Ci sono storie, luoghi e personaggi, che abbiamo conosciuto solo attraverso le pagine di un libro, ma che consideriamo come cari amici; ci sono storie che è difficile lasciar andare, che quando arrivi all’ultima riga vorresti poter riniziare da capo, in un circolo infinito; ci sono storie che restano con noi, che ci fanno chiedere come sarebbe continuata; e a volte anche gli scrittori non riescono ad abbandonare queste storie e noi, fortunati lettori, otteniamo un altro libro che riprende la nostra amata storia da dove si era interrotta, ci è concesso di incontrare nuovamente i personaggi, di assaporare i profumi di una terra che credevamo persa e invece è di nuovo lì ad accoglierci. Così è successo per il nuovo romanzo di Wilbur Smith.
Con esso veniamo catapultati nuovamente nell’antico Egitto, al tempo delle vicende raccontate nel primo libro della saga egizia: Il dio del fiume, o comunque pochi anni più tardi, i protagonisti però non sono quelli che abbiamo imparato ad amare; al centro del racconto c’è un ragazzo Hui, figlio del governatore di Lahun, intrepido e sempre alla ricerca di avventure, che resta vittima di un intrigo di palazzo intessuto dalla matrigna Isetnofret e riuscirà a scappare solo grazie all’aiuto della sorella Ipwet.

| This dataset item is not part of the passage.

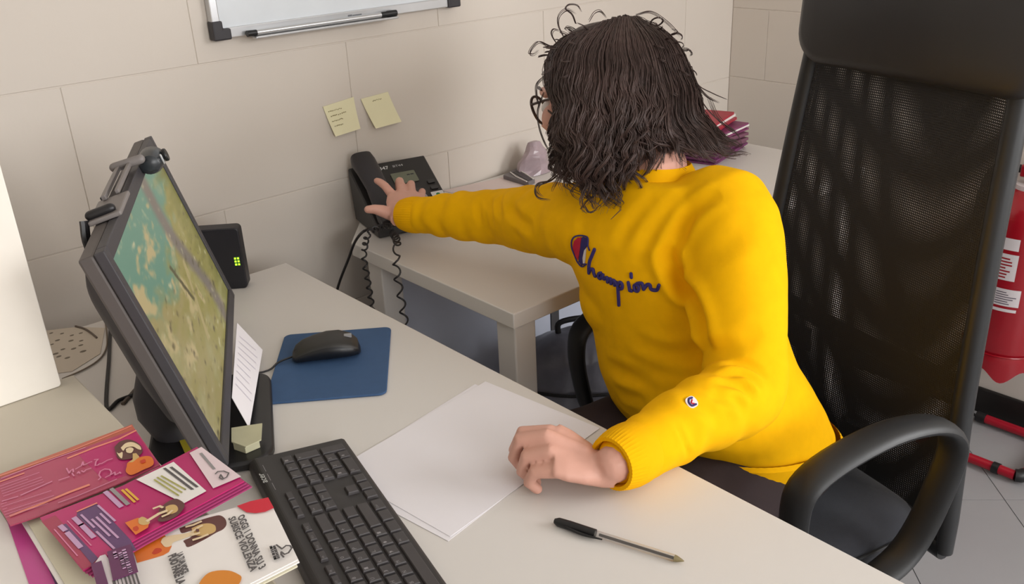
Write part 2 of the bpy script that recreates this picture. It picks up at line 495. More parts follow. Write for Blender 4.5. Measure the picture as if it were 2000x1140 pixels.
nt.links.new(at_.outputs['Color'], b.inputs['Emission Color']); b.inputs['Emission Strength'].default_value = .8
# the picture on the screen: teal sky, pale clouds, grass, a grey river
nx, ny = 190, 110
vs = []; cols = []
def fbm(x, y, o=4, s=1.0):
    return sum(noise.noise(Vector((x*s*2**k, y*s*2**k, 3.1*k)))/2**k for k in range(o))
def mixc(a, b, t):
    t = max(0, min(1, t)); return tuple(a[i]+(b[i]-a[i])*t for i in range(3))
sx0, sy0, sx1, sy1 = .017, .020, MW-.017, MHt-.017
for j in range(ny+1):
    for i in range(nx+1):
        u, v = i/nx, j/ny
        vs.append(MM @ Vector((sx0+(sx1-sx0)*u, sy0+(sy1-sy0)*v, -.0035)))
        n1 = fbm(u*7, v*7); n2 = fbm(u*3+v*18+9, v*4-u*6, 3); n3 = fbm(u*16+5, v*26, 3)
        sky = (92, 132, 112); cloud = (176, 158, 112); grass = (136, 128, 62); olive = (112, 108, 48); straw = (150, 136, 88)
        c = mixc(straw, grass, u*1.25+n2*.5-.1)
        c = mixc(c, (122, 140, 108), (.40-u)*1.5*(v-.25)+n1*.45)
        teal = (v-.50)*2.6+(.50-abs(u-.36))*1.5-.62+n1*.35
        c = mixc(c, sky, teal*3)
        c = mixc(c, cloud, (n1*1.3+n3*.35-.12)*2.2*(1 if v > .25 and u < .62 else .25))
        riv = abs(u-(.62+.16*(1-v)+.03*math.sin(v*7)))
        c = mixc(c, (112, 102, 92), (1-riv/.075)*1.5 if riv < .075 else 0)
        c = mixc(c, olive, (u-.80)*4+n2*.6)
        spike = abs((u-.50)-(v-.30)*.55)
        if .18 < v < .52 and spike < .016+.01*(.52-v): c = mixc(c, (166, 150, 104), .85)
        trunk = abs((u-.50)+(v-.38)*.25)
        if .36 < v < .62 and trunk < .012: c = mixc(c, (72, 66, 38), .85)
        c = mixc(c, (66, 58, 34), max(0, n3*1.6-.62) if v < .62 else 0)
        c = mixc(c, (184, 176, 138), max(0, n3*-1.8-.8))
        cols.append(tuple(lin(max(0, q)) for q in c)+(1,))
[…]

Da fuggitivo, Hui, vaga nel deserto incontrando molte figure che risultano familiari a chi abbia letto le storie del ciclo egiziani di Smith, infatti ritroviamo i temibili hyskos e le famigerate Averle, anche se questa volta sono poste sotto una luce diversa, da un altro punto di vista riusciremo forse a comprenderle meglio. Ed infine ecco che la vita di Hui cambia nuovamente grazie ad un incontro, finalmente fa la sua comparsa l’Azzurro per eccellenza, Tanus e con lui il fedele Taita, ma sul loro ruolo non vi dirò di più.
Tornare nell’Egitto disegnato da Wilbur Smith è un po’ come tornare a casa, la storia avvincente, il protagonista: un giovane uomo avventuroso, ci fanno capire da subito che il tocco del maestro è sempre vincente e si percepisce l’affetto e la dedizione dell’autore. Lo stile e la trama sono impeccabili e le comparse dei personaggi più amati dei romanzi precedenti sono delle aggiunte di valore, un modo per strizzare l’occhio ai lettori più affezionati e di incuriosire chi invece si approccia con questo volume alle vicende egizie scaturite dalla penna di Smith.
Restano per ultime le considerazioni più dolceamare, la consapevolezza che questo sarà davvero l’epilogo, che non leggeremo più il nome del grandissimo scrittore sulla copertina di un libro fresco di stampa. Pensando alla sua vita privata, a come il padre abbia ostacolato il suo amore per la lettura dovremmo sentirci fortunati per tutti i capolavori che ci ha lasciato, dovremmo essere felici perché grazie a lui sono entrate nella nostra vita storie appassionanti, personaggi che abbiamo imparato ad amare, eppure resta comunque il dispiacere di aver perso uno scrittore eccellente, un Maestro nel suo genere. Non ci resta che sperare in un manoscritto rimasto nascosto nel cassetto della sua scrivania che ci possa far continuare a vivere vicende entusiasmanti attraverso la sua penna.